You may have noticed a wave of channels removed recently by Google for violating content policies, and the screams from their owners about foul play–even outright censorship.  There are very important constitutional concerns about arbitrary removal of content. And viewed at its face value, it seems like targeted censorship.

And then today, there is the Facebook virtual protest over Mark Zuckerberg’s decision not to label or remove President Trump’s tweets as violence inciting.  And at a time when the President is preparing to release an executive order to regulate social media activity.

But what’s really going on… and all of a sudden?

There are some proposed changes in bills being worked through Congress, which are a big catalyst for this. The primary one is a change to the protections which internet media distributors have had for a number of years now. This includes social platforms, especially. Essentially, the current law provides legal protection to the distributor of material, as long as it was not the provider.  That means that if a social media account is used to post an article, commentary, instructions, etc… the company providing the social media account can not be held liable for that content because it is only a posting location (repository, if you will).  Only the content provider (or source of authorship) is liable.  In the real world, it is similar to suing a library for the choice of books it has in its selection.  The law would protect the library, but not the publisher/author who are responsible for the content.

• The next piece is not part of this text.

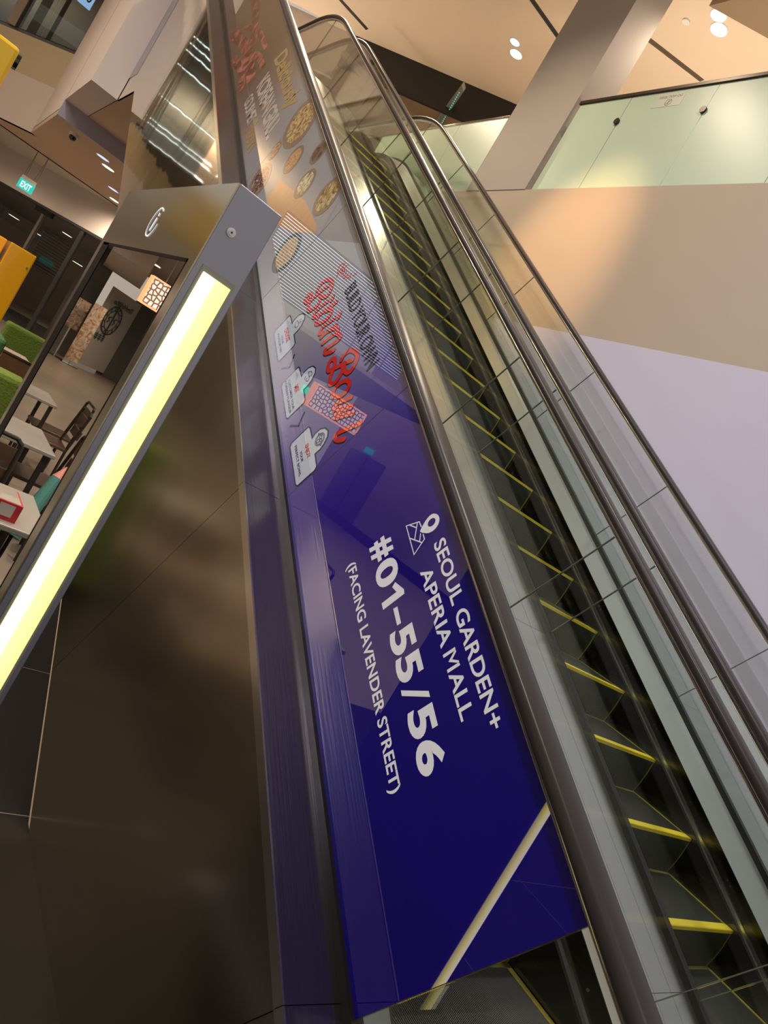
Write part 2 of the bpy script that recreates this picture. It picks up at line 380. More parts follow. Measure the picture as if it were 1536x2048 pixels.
# ================================================================ banner stuck on the near glass
TR = {"bibim":[[[-2.915,0.5751],[-2.9289,0.5926],[-2.9261,0.6251],[-2.9033,0.6533],[-2.8689,0.6658],[-2.8347,0.6605],[-2.8119,0.6385],[-2.8102,0.6158],[-2.8312,0.5973],[-2.8585,0.5861]],[[-2.8641,0.6423],[-2.8762,0.6156],[-2.8859,0.5781],[-2.8925,0.5395],[-2.9053,0.5082],[-2.9287,0.4969],[-2.9474,0.5017],[-2.9527,0.5196],[-2.9391,0.5359],[-2.9202,0.5343],[-2.918,0.5205]],[[-2.8487,0.5843],[-2.8231,0.5731],[-2.8147,0.552],[-2.823,0.5273],[-2.8343,0.5094],[-2.8597,0.5054],[-2.8874,0.5185],[-2.8925,0.5395]],[[-2.7682,0.6172],[-2.7804,0.578],[-2.7825,0.5461],[-2.7724,0.5265],[-2.7544,0.5314],[-2.7369,0.5571]],[[-2.7627,0.6539],[-2.7494,0.6387]],[[-2.7059,0.6625],[-2.7106,0.6341],[-2.7288,0.5874],[-2.7339,0.5534],[-2.7177,0.5328],[-2.6972,0.5339],[-2.6774,0.5556],[-2.6636,0.5875],[-2.6654,0.6127],[-2.6802,0.6249],[-2.702,0.6199],[-2.7157,0.5975]],[[-2.6178,0.6322],[-2.6267,0.5988],[-2.6371,0.5668],[-2.6305,0.5422],[-2.6171,0.5381],[-2.6044,0.5544]],[[-2.6104,0.667],[-2.5963,0.6505]],[[-2.5662,0.6322],[-2.5729,0.6065],[-2.5829,0.5719],[-2.5855,0.54]],[[-2.5828,0.5749],[-2.564,0.6107],[-2.543,0.6305],[-2.5243,0.634],[-2.5204,0.6198],[-2.5299,0.5858],[-2.5383,0.5434]],[[-2.5268,0.5912],[-2.5146,0.6216],[-2.4845,0.6375],[-2.4692,0.6358],[-2.4667,0.6177],[-2.4786,0.5816],[-2.4849,0.5499],[-2.4723,0.543],[-2.4581,0.5507],[-2.441,0.5741],[-2.4338,0.5904]]],"bowl":[[[-2.3392,0.6149],[-2.3508,0.6361],[-2.345,0.6628],[-2.3222,0.6822],[-2.2885,0.6927],[-2.2607,0.6863],[-2.2412,0.6669],[-2.2326,0.6439],[-2.2405,0.6275],[-2.2639,0.6189],[-2.2906,0.6201]],[[-2.2812,0.6654],[-2.2951,0.6425],[-2.3161,0.6007],[-2.3362,0.5639],[-2.3464,0.5436],[-2.3685,0.5416],[-2.3893,0.5521],[-2.3937,0.5691],[-2.3802,0.584],[-2.3566,0.5808],[-2.3391,0.5677]],[[-2.2976,0.6139],[-2.275,0.606],[-2.2593,0.5857],[-2.2533,0.5628],[-2.2628,0.5398],[-2.2812,0.534],[-2.3028,0.543],[-2.3231,0.5597]],[[-2.2226,0.5534],[-2.2057,0.5376],[-2.1813,0.545],[-2.1578,0.5705],[-2.1507,0.599],[-2.1633,0.6211],[-2.1848,0.6258],[-2.2087,0.6116],[-2.2231,0.5812],[-2.2226,0.5565]],[[-2.0992,0.6186],[-2.1113,0.5963],[-2.1309,0.5588],[-2.134,0.5338],[-2.1193,0.5293],[-2.1042,0.5473],[-2.0822,0.5782],[-2.0543,0.61]],[[-2.0531,0.6098],[-2.0765,0.5652],[-2.0854,0.5314],[-2.0736,0.5275],[-2.0602,0.5441],[-2.0414,0.5753],[-2.0157,0.61]],[[-1.9407,0.6294],[-1.9565,0.5966],[-1.978,0.55],[-1.991,0.5179],[-1.9867,0.5068],[-1.9706,0.5064],[-1.9507,0.5212],[-1.9353,0.5437]]],"new":[[[-2.8649,0.6953],[-2.8786,0.7092],[-2.8953,0.7475]],[[-2.8889,0.705],[-2.9144,0.7198],[-2.9124,0.7417],[-2.8948,0.7537]],[[-2.8953,0.7475],[-2.8736,0.7303],[-2.8619,0.7121]],[[-2.8619,0.7121],[-2.8691,0.745],[-2.8706,0.7672]],[[-2.8409,0.7296],[-2.8461,0.7463],[-2.8523,0.7508],[-2.8567,0.7361],[-2.848,0.7217],[-2.8313,0.7276]],[[-2.8295,0.7521],[-2.8182,0.731],[-2.8053,0.7313],[-2.807,0.7533]],[[-2.8034,0.7587],[-2.795,0.7415],[-2.7823,0.7418],[-2.7811,0.7599]],[[-2.7867,0.7703],[-2.7687,0.7571]],[[-2.7568,0.7968],[-2.7581,0.776]],[[-2.7564,0.7544],[-2.7532,0.7552]]],"bubble":[[[-2.1563,0.3867],[-2.1441,0.3933],[-2.0806,0.3951],[-2.0898,0.4151],[-2.0885,0.443],[-2.0717,0.4677],[-2.0452,0.479],[-2.0193,0.4712],[-1.9996,0.4456],[-1.9915,0.4222],[-1.9923,0.3948],[-1.9276,0.3928],[-1.9169,0.3813],[-1.9183,0.2819],[-1.9292,0.2737],[-2.1416,0.2723],[-2.1571,0.2836]]],"pin":[[[-1.3363,0.7405],[-1.3496,0.7563],[-1.361,0.7781],[-1.3634,0.7996],[-1.3482,0.8154],[-1.3301,0.8173],[-1.3151,0.8075],[-1.308,0.7874],[-1.3131,0.766]]],"pinhole":[[[-1.3382,0.7892],[-1.3366,0.7732],[-1.3397,0.8051]]],"map":[[[-1.3918,0.7018],[-1.3716,0.7497],[-1.3509,0.7514]],[[-1.3212,0.7503],[-1.3038,0.7502],[-1.2804,0.7016],[-1.3918,0.7018]],[[-1.3413,0.7035],[-1.2989,0.7384]],[[-1.3734,0.7423],[-1.3278,0.7182]],[[-1.3297,0.7424],[-1.3075,0.7319]],[[-1.3836,0.7157],[-1.361,0.7333]]],"board":[[[-4.2197,0.3691],[-4.2747,0.4925],[-3.7376,0.6288],[-3.6211,0.6171],[-3.3595,0.653],[-3.8112,0.4637],[-4.0878,0.3714]]]}
def PW(u, h, x=1.357):          # banner coordinates: u runs down the slope, h across it
    y, z = SH(-u, h); return (x, y, z)
def grad_mat():
    m, n, l, p = nt('banner_print'); p.inputs['Roughness'].default_value = 0.006; p.inputs['Coat Weight'].default_value = 1.0; p.inputs['Coat Roughness'].default_value = 0.0; p.inputs['Specular IOR Level'].default_value = 0.8
    tc = n.new('ShaderNodeTexCoord'); sx = n.new('ShaderNodeSeparateXYZ'); l.new(tc.outputs['Object'], sx.inputs[0])
    a = n.new('ShaderNodeMath'); a.operation = 'MULTIPLY'; a.inputs[1].default_value = c30; l.new(sx.outputs['Y'], a.inputs[0])
    b = n.new('ShaderNodeMath'); b.operation = 'MULTIPLY_ADD'; b.inputs[1].default_value = s30; l.new(sx.outputs['Z'], b.inputs[0]); l.new(a.outputs[0], b.inputs[2])
    o1 = n.new('ShaderNodeMath'); o1.operation = 'ADD'; o1.inputs[1].default_value = 1.0; l.new(b.outputs[0], o1.inputs[0])
    d = n.new('ShaderNodeMath'); d.operation = 'DIVIDE'; d.inputs[1].default_value = 12.0; l.new(o1.outputs[0], d.inputs[0])
    r = n.new('ShaderNodeValToRGB'); e = r.color_ramp.elements
    e[0].position = 0; e[0].color = (0.004, 0.0, 0.150, 1); e[1].position = 1; e[1].color = (0.09, 0.075, 0.06, 1)
    for pos, c in ((.105, (0.006, 0.001, 0.18)), (.145, (0.03, 0.014, 0.26)), (.175, (0.08, 0.07, 0.30)), (.205, (0.17, 0.175, 0.32)), (.235, (0.25, 0.28, 0.33)), (.36, (0.26, 0.295, 0.33)), (.42, (0.25, 0.265, 0.29)), (.47, (0.18, 0.14, 0.12)), (.52, (0.10, 0.065, 0.045))):
        x = e.new(pos); x.color = (*c, 1)
    l.new(d.outputs[0], r.inputs[0]); l.new(r.outputs[0], p.inputs['Base Color']); return m
pk = dict(rough=0.006, coat=1.0, spec=.8)
M['print'] = grad_mat()
M['p_white'] = mat('print_white', (0.80, 0.86, 0.97), **pk); M['p_red'] = mat('print_red', (0.50, 0.012, 0.015), **pk)
M['p_dark'] = mat('print_black', (0.006, 0.006, 0.008), rough=.006, coat=.5); M['p_navy'] = mat('print_navy', (0.006, 0.007, 0.06), rough=.006, coat=.5)
M['p_pale'] = mat('print_pale_blue', (0.46, 0.55, 0.68), **pk); M['p_gold'] = mat('print_gold', (0.38, 0.27, 0.11), **pk)
M['p_cream'] = mat('print_offwhite', (0.50, 0.46, 0.42), **pk)
def food(name, c1, c2, c3, scale):
    m, n, l, p = nt(name); p.inputs['Roughness'].default_value = .03; p.inputs['Coat Weight'].default_value = .6
    tc = n.new('ShaderNodeTexCoord'); t = n.new('ShaderNodeTexNoise'); t.inputs['Scale'].default_value = scale; t.inputs['Detail'].default_value = 5; t.inputs['Distortion'].default_value = 2.5
    l.new(tc.outputs['Object'], t.inputs[0]); r = n.new('ShaderNodeValToRGB'); e = r.color_ramp.elements
    e[0].position = .36; e[0].color = (*c1, 1); e[1].position = .62; e[1].color = (*c3, 1); x = e.new(.5); x.color = (*c2, 1)
    l.new(t.outputs['Fac'], r.inputs[0]); l.new(r.outputs[0], p.inputs['Base Color']); return m
FOOD = [food('food_noodle', (.16, .09, .03), (.36, .25, .10), (.52, .42, .24), 18), food('food_rice', (.30, .13, .05), (.45, .26, .12), (.55, .38, .22), 45),
        food('food_sauce', (.05, .03, .02), (.12, .07, .05), (.16, .12, .09), 12), food('food_sprout', (.14, .07, .03), (.32, .20, .10), (.45, .35, .22), 25),
        food('food_dark', (.03, .01, .012), (.13, .05, .04), (.40, .30, .26), 20), food('food_egg', (.16, .14, .06), (.38, .36, .22), (.60, .58, .46), 16),
        food('food_salad', (.14, .07, .02), (.30, .24, .10), (.50, .44, .28), 20), food('food_grain', (.20, .11, .04), (.42, .30, .14), (.55, .42, .22), 60)]
M['wood_p'] = mat('print_wood', (0.50, 0.30, 0.15), noise=.2, nscale=6, bscale=(1, 12, 2), **pk)
M['meat'] = food('food_meat', (.05, .02, .015), (.16, .04, .03), (.40, .14, .10), 5)
M['bowlm'] = mat('print_bowl_rim', (0.20, 0.15, 0.12), **pk); M['bowlt'] = mat('print_bowl_teal', (0.05, 0.08, 0.09), **pk)
BAN = empty('advertising_banner', PW(-1.0, .5), 'long blue and grey printed banner covering the near escalator glass', 'banner')
mb = MB()
for a, b in zip([.272] + SEAMS[2:], SEAMS[2:]):
    if a > 10.3: break
    b = min(b, 10.26); mb.prism([PW(-a - .0018, .213), PW(-b + .0018, .213), PW(-b + .0018, .868), PW(-a - .0018, .868)], (.0018, 0, 0), M['print'])
mb.build('banner_sheet', BAN)
for a in SEAMS[2:8]:
    mb = MB(); mb.prism([PW(-a - .0018, .213, 1.3568), PW(-a + .0018, .213, 1.3568), PW(-a + .0018, .868, 1.3568), PW(-a - .0018, .868, 1.3568)], (.0015, 0, 0), M['seam']); mb.build('banner_joint', BAN)
def smooth_pts(p, n=6):
    if len(p) < 3: return p
    q = [p[0]] + p + [p[-1]]; out = []
    for i in range(1, len(q) - 2):
        a, b, c, d = q[i - 1], q[i], q[i + 1], q[i + 2]
        for k in range(n):
            t = k / n; f = lambda j: .5 * (2 * b[j] + (c[j] - a[j]) * t + (2 * a[j] - 5 * b[j] + 4 * c[j] - d[j]) * t * t + (3 * b[j] - a[j] - 3 * c[j] + d[j]) * t ** 3)
            out.append((f(0), f(1)))
    return out + [tuple(p[-1])]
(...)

So Alex Jones (of Infowars) and others have always been liable for their controversial content.  There is no change there.  But the protections for the social media companies from liability are now at risk to be watered down or virtually eliminated.  The threat from this change in the law is forcing social media platforms off of their neutral stance, and causing them to remove content from owners which put them at risk of being sued.  And it is very wise for a business to take these precautions, even when it is not law and only looks like the legislation will pass.  There’s targeted censorship here, but for motives other than what people attribute it to.

And as far as Trump’s tweets are concerned, I actually empathize with Mark Zuckerberg… something I don’t do often.  He (certainly with support from a knowledgeable staff) made the decision to not label them and not to censor them. Not an easy call with all the peer pressure behind that. By contrast, Twitter has chosen to be quite aggressive with banning content, removing posts and labeling content. But is that the right path? Twitter has (rightfully) drawn heavy criticism for doing that.

Twitter and Facebook have taken a passive stance as well on posts, labeling them as containing certain types of dangerous content.  I am neutral on this, except when it comes to political figures.  I am fine with a song being labeled as having potentially dangerous lyrics, just as I am fine with a health warning on food items and especially on dangerous items like tobacco.  It is not stopping me, but it is communicating a danger.

But applying these same warning idioms to political figures and their speech crosses the line between objective and subjective.  And subjective includes opinions, something which must be especially protected in the political arena.  It is the core of free speech protection.

Finally, there is also a political side of this which may not be immediately apparent. Trump’s tweets are provocative, and have been even since he was campaigning.  Obama tweeted in a more traditional way, as a press release. One of the things which I chuckle at (in a macabre way, I admit) is how Trump gets people mad who are dedicated trolls or just loud advocates on social media, because he is just as good on social media with stirring things up as they are.  And they are clearly aggravated by it.  For social media participants, it’s a rough way to get a wake up call on the real effects of receivers when just spouting out your thoughts.  But that is how it should be seen: a wake up call.

Part of a consideration in Facebook’s decision also has to be a concern about creating a dangerous Catch-22 situation.  On one hand, the legal protection of them as a distributor is at risk.  But if the President signs an executive order prohibiting alteration, removal or appending to original material, then the threat of lawsuits from that proposed law change gets far worse.  Social media would be sued by people who they are taking offline, as well as others for not taking people offline.  A really, really bad situation for social media companies.

The whole thing just highlights the real problem with social media.  It doesn’t really show who we are, it just amplifies what we want to see.

A pastor this past year gave a message celebrating mothers on Mother’s Day, which demonstrates what I mean.  In his message, he mentioned the list of traditional things a mother does for the family… and reminded everyone not to forget the newest important role mom’s play in the family: Family Social Media Marketer.